In development for nearly a decade, Team Ninja – most famous for Dead or Alive’s bikini-straining fisticuffs – have turned to the history books for an open-world action RPG set during the end of the Tokugawa shogunate. And while it’s hard to avoid comparisons with Sony’s own Ghost of Tsushima, Ronin is set some 600 years later.

Rise of the Ronin
Rise of the Ronin

Raised as an assassin, players roam late 19th century Japan in search of their Blade Twin, who goes missing after a skirmish with opening boss Matthew Perry (poor guy’s not been dead six months and they’re already making him out to be a wrong ‘un). With its main missions divided into pro-shogunate, anti-shogunate or neutral, your choices will influence who lives or dies.

Team Ninja’s signature combat and deep loot systems – honed on 2017′s Nioh - give it both barrels in their first ever open world game, with three dense cities to explore and a sprawling, quest-bloated map dotted with enemy camps to slaughter and shrines, either on foot or atop your trusty nag. And lots of cats, which the game rewards players for petting.

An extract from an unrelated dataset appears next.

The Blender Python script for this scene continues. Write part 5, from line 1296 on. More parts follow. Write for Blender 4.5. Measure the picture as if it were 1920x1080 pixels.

Being Sony published, it’s accessible enough not to scare away the masses, boasting an ambitious character-driven story and none of Nioh’s overwhelming systems. The combat is fantastic - this is Team Ninja, after all - and sticking your blade into the gizzards of enemies involves a deadly dance of blocks and attacks.

Rise of the Ronin
Rise of the Ronin

Sword duels focus on reading enemy patterns, emphasising parries while managing your Ki and Blood meters to keep enemies on their tippy-toes without draining your own stamina. Hunting fugitives unlocks new combat styles, and over the course of the game you’ll amass a wide a variety of swords, stances and sub-weapon options. Being late 1800s, you can also bring guns to a knife fight or use fanciful contraptions like hang gliders, letting players stealth attack from above.

Rise of the Ronin
Rise of the Ronin

Alas, Rise of the Ronin also lurches into Team Ninja’s time-honoured inventory-management grind. With missions dropping an insane amount of loot to sort, half your time offers all the fun of a day at the dump. Technically it’s all rather last-gen, with ropey animation and rough textures that pale in comparison to the four-year-old Ghost of Tsushima, while at 40-odd hours long, it can outstay its welcome.

Still, as a cinematic history lesson, Rise of the Ronin’s ripping yarn offers all the blood-soaked swordplay fans could want, even if it is a little rough around the edges.